Our conclusion is that the Act in question is not unconstitutional. (Metcalf v. Bingham, 3 N. H. 459; Allen v. Stevens, 29 New Jersey L. R. 509; Brewer v. Bowman, 9 Geo. 37; Harvey v. Thomas, 10 Watts, 63; Pocopson Road, 16 Penn. State R. 15 ; Hays v. Risher, 32 Penn. State. R. 169.)

Roads, leading from the main road which runs through the country to the residences or farms of individuals, are of public concern and under the control of the Government. Taking private property for the purposes of such roads is not a taking for private use. They are open to every one, who may have occasion to use them, and are therefore public. Their character as public roads is unaffected by the circumstance, that in view of their situation, they are but little used and are mainly convenient for the use of a few individuals, and such as may have occasion to visit them socially or on matters of business, nor by the circumstance that in view of such conditions the Legislature may deem it just to open and maintain -them at the cost of those most immediately concerned instead of the public at large. The object for which they are established is none the less of a public character, and therefore within the supervision of the Government. To call them “ private roads ” is simply a legislative misnomer, which does not affect or change their real character. By-roads is a better name for *256them and one which is less calculated to mislead the uninitiated.

The point made by the respondent, to the effect that the statute is unconstitutional, because it does not provide compensation for the land taken for the purposes of the road, is not tenable. The law applicable to roads in Santa Clara County is found in the Act of the 28th of March, 1864, (Statutes, p. 248,) and sections one, two, three, seven, eight, nine, eleven, twelve, fourteen, seventeen, eighteen, nineteen and twenty of the general Act of the 16th of May, 1861. (Statutes, p. 389.) The defect in the Act of 1861, noticed by us in Curran v. Shattuck, 24 Cal. 430, is obviated in the Act of the 28th of March, 1864, (Secs. 3, 4, 5, 6,) where provision is made for the assessment and payment of damages.

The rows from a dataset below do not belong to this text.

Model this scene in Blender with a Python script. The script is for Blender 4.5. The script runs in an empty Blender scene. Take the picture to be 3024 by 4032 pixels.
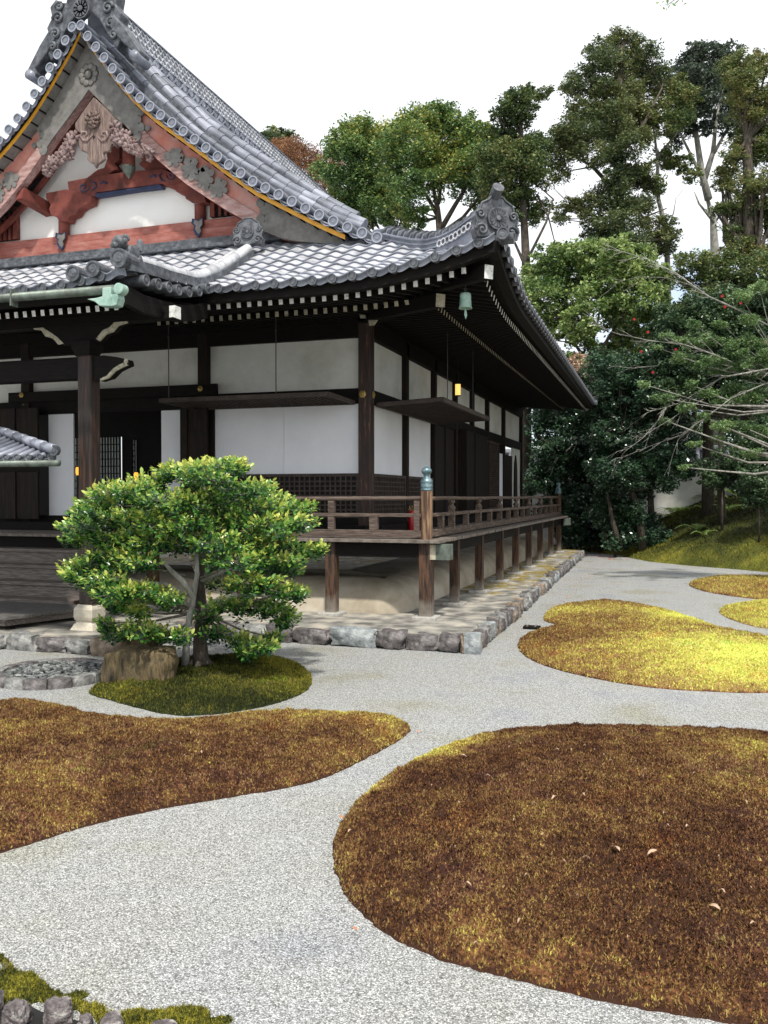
import bpy, math, random
import numpy as np
from math import sin, cos, pi, radians, atan, sqrt
from mathutils import Vector, Matrix
random.seed(7); RNG = np.random.default_rng(11)
S = bpy.context.scene; COL = S.collection
# ------------------------------------------------------------ camera
FPX = 3425.0; HC = 2.30
YAW = atan(1128/FPX); PIT = atan(63/FPX)
cam = bpy.data.cameras.new('camera'); camo = bpy.data.objects.new('camera', cam); COL.objects.link(camo)
camo.location = (0, 0, HC); camo.rotation_euler = (pi/2-PIT, 0, YAW)
cam.sensor_fit = 'HORIZONTAL'; cam.sensor_width = 36; cam.lens = 36*FPX/3024
cam.clip_start = .05; cam.clip_end = 2000; S.camera = camo
# ------------------------------------------------------------ sun + sky
SUN_EL = radians(57); SUN_DIR = Vector((.42, -.91, 0)).normalized()
d = Vector((SUN_DIR.x*cos(SUN_EL), SUN_DIR.y*cos(SUN_EL), sin(SUN_EL)))
sl = bpy.data.lights.new('sun', 'SUN'); sl.energy = 3.5; sl.angle = radians(3); sl.color = (1, .95, .86)
so = bpy.data.objects.new('sun', sl); COL.objects.link(so); so.rotation_euler = d.to_track_quat('Z', 'Y').to_euler(); so.location = (10, -10, 20)
w = bpy.data.worlds.new("World"); S.world = w; w.use_nodes = True
nt = w.node_tree; N = nt.nodes; L = nt.links; N.clear()
out = N.new('ShaderNodeOutputWorld'); sky = N.new('ShaderNodeTexSky'); sky.sky_type = 'NISHITA'; sky.sun_disc = False
sky.sun_elevation = SUN_EL; sky.sun_rotation = math.atan2(SUN_DIR.x, SUN_DIR.y)
b1 = N.new('ShaderNodeBackground'); b1.inputs[1].default_value = .15; L.new(sky.outputs[0], b1.inputs[0])
b2 = N.new('ShaderNodeBackground'); b2.inputs[0].default_value = (.93, .96, 1, 1); b2.inputs[1].default_value = 1.0
tc = N.new('ShaderNodeTexCoord'); nz = N.new('ShaderNodeTexNoise'); nz.inputs['Scale'].default_value = 2.2; nz.inputs['Detail'].default_value = 5
L.new(tc.outputs['Generated'], nz.inputs['Vector'])
rp = N.new('ShaderNodeValToRGB'); rp.color_ramp.elements[0].position = .42; rp.color_ramp.elements[1].position = .56
sz = N.new('ShaderNodeSeparateXYZ'); L.new(tc.outputs['Generated'], sz.inputs[0]); mz = N.new('ShaderNodeMath'); mz.operation = 'MULTIPLY_ADD'; mz.inputs[1].default_value = .55
L.new(sz.outputs['Z'], mz.inputs[0]); L.new(nz.outputs[0], mz.inputs[2]); L.new(mz.outputs[0], rp.inputs[0]); mx = N.new('ShaderNodeMixShader')
L.new(rp.outputs[0], mx.inputs[0]); L.new(b1.outputs[0], mx.inputs[1]); L.new(b2.outputs[0], mx.inputs[2]); L.new(mx.outputs[0], out.inputs[0])
S.view_settings.view_transform = 'Standard'; S.view_settings.look = 'None'; S.view_settings.exposure = 0.42; S.view_settings.gamma = 1
S.render.engine = 'CYCLES'; S.cycles.max_bounces = 6; S.cycles.diffuse_bounces = 3; S.cycles.transparent_max_bounces = 4

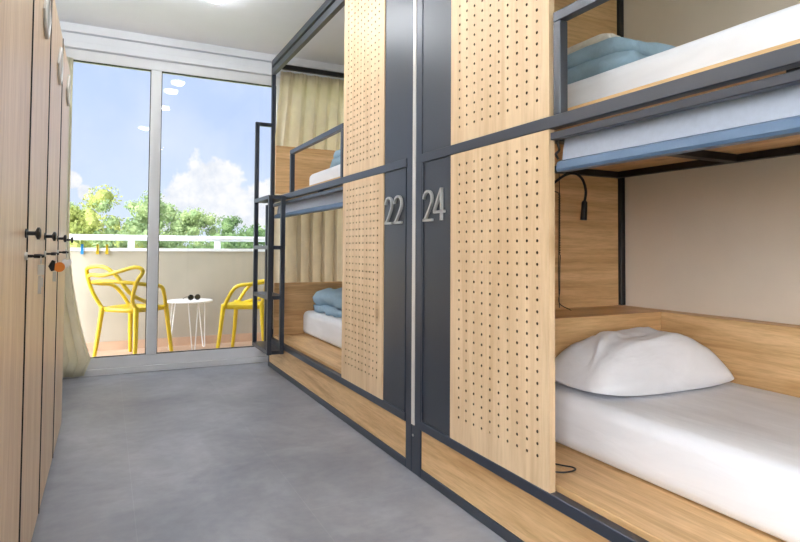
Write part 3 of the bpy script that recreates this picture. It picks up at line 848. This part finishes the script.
lobes = [(0.1520, 0.9833, 0.0997, 0.052), (0.1194, 0.9905, 0.0678, 0.052), (0.0898, 0.9947, 0.0509, 0.042), (0.1727, 0.9819, 0.0776, 0.042), (0.1967, 0.9789, 0.0552, 0.034), (0.2311, 0.9707, 0.0659, 0.042), (0.2488, 0.9629, 0.1047, 0.017), (-0.0304, 0.9962, 0.0820, 0.013), (-0.0504, 0.9938, 0.0988, 0.017)]
acc = None
for (dx, dy, dz, rr) in lobes:
    d = N(nt, 'ShaderNodeVectorMath', operation='DISTANCE'); nt.links.new(nrm.outputs[0], d.inputs[0]); d.inputs[1].default_value = (dx, dy, dz)
    v = mt('SUBTRACT', 1.0, mt('DIVIDE', d.outputs['Value'], rr))
    acc = v if acc is None else mt('MAXIMUM', acc, v)
f = mt('ADD', acc, mt('MULTIPLY', mt('SUBTRACT', n.outputs['Fac'], .5), 1.5))
cm = ramp(nt, f, [(.02, (0, 0, 0, 1)), (.22, (1, 1, 1, 1))])
mx = N(nt, 'ShaderNodeMix', data_type='RGBA'); nt.links.new(cm.outputs[0], mx.inputs['Factor'])
n3 = N(nt, 'ShaderNodeTexNoise', Scale=9.0, Detail=5.0); nt.links.new(tc.outputs['Generated'], n3.inputs['Vector'])
wisp = ramp(nt, n3.outputs['Fac'], [(.45, (0, 0, 0, 1)), (.8, (.5, .5, .5, 1))])
m0 = N(nt, 'ShaderNodeMix', data_type='RGBA'); nt.links.new(wisp.outputs[0], m0.inputs['Factor']); nt.links.new(grad.outputs[0], m0.inputs['A']); m0.inputs['B'].default_value = (.75, .79, .88, 1)
nt.links.new(m0.outputs['Result'], mx.inputs['A'])
cc = ramp(nt, n.outputs['Fac'], [(.3, (.62, .67, .76, 1)), (.6, (.86, .86, .87, 1))])
nt.links.new(cc.outputs[0], mx.inputs['B'])
sunside = ramp(nt, mt('ADD', mt('MULTIPLY', sep.outputs['X'], -.8), mt('MULTIPLY', sep.outputs['Y'], -.6)), [(.15, (0, 0, 0, 1)), (.6, (1, 1, 1, 1))])
ms = N(nt, 'ShaderNodeMix', data_type='RGBA'); nt.links.new(sunside.outputs[0], ms.inputs['Factor'])
nt.links.new(mx.outputs['Result'], ms.inputs['A']); ms.inputs['B'].default_value = (10, 10.2, 10.6, 1)
nt.links.new(ms.outputs['Result'], bg.inputs['Color']); bg.inputs['Strength'].default_value = 1.0

sl = bpy.data.lights.new('sun', 'SUN'); sl.energy = 1.35; sl.angle = .01; sl.color = (1, .95, .86)
so = bpy.data.objects.new('sun', sl); COL.objects.link(so)
so.rotation_euler = Vector((.45, .62, -1.0)).to_track_quat('-Z', 'Y').to_euler()

# ------------------------------------------------------------------ camera
yaw, pitch, roll, fpx, sy = (0.467440, 0.032176, 0.006180, 581.234, -41.430)
fw = Vector((math.sin(yaw)*math.cos(pitch), math.cos(yaw)*math.cos(pitch), math.sin(pitch)))
rt = Vector((math.cos(yaw), -math.sin(yaw), 0)); up = rt.cross(fw)
c_, s_ = math.cos(roll), math.sin(roll)
rt, up = rt*c_+up*s_, up*c_-rt*s_
cam = bpy.data.cameras.new('camera'); co = bpy.data.objects.new('camera', cam); COL.objects.link(co)
co.matrix_world = Matrix(((rt.x, up.x, -fw.x, 0), (rt.y, up.y, -fw.y, 0), (rt.z, up.z, -fw.z, 1.0), (0, 0, 0, 1)))
cam.sensor_width = 36; cam.lens = fpx*36/800; cam.shift_y = sy/800; cam.clip_start = .02; cam.clip_end = 500
S.camera = co
S.view_settings.view_transform = 'Standard'; S.view_settings.look = 'None'
S.view_settings.exposure = 0.3; S.view_settings.gamma = 1; S.view_settings.use_curve_mapping = False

The demurrer, however, was properly sustained upon the ground that the matter of the plea or defense of justification is insufficient. It is not necessary to notice all the points made by the respondent under this head. It is well settled that a party who claims a title or right, of the character set up by the appellants, must show a strict compliance with all the provisions of the statute. This the appellants have failed to do. The statute, among other things, requires that the chainman and marker employed in the survey by the Viewers shall be sworn before proceeding with the survey. It does not appear from the answer that this was done, nor does it appear that the appellant complied with the order of the Board of Supervisors in respect to gates. The Legislature has provided what shall be done in those respects, and the Courts cannot excuse a non-compliance therewith upon the ground of immateriality.

Judgment affirmed.

Mr. Justice Rhodes did not express any opinion.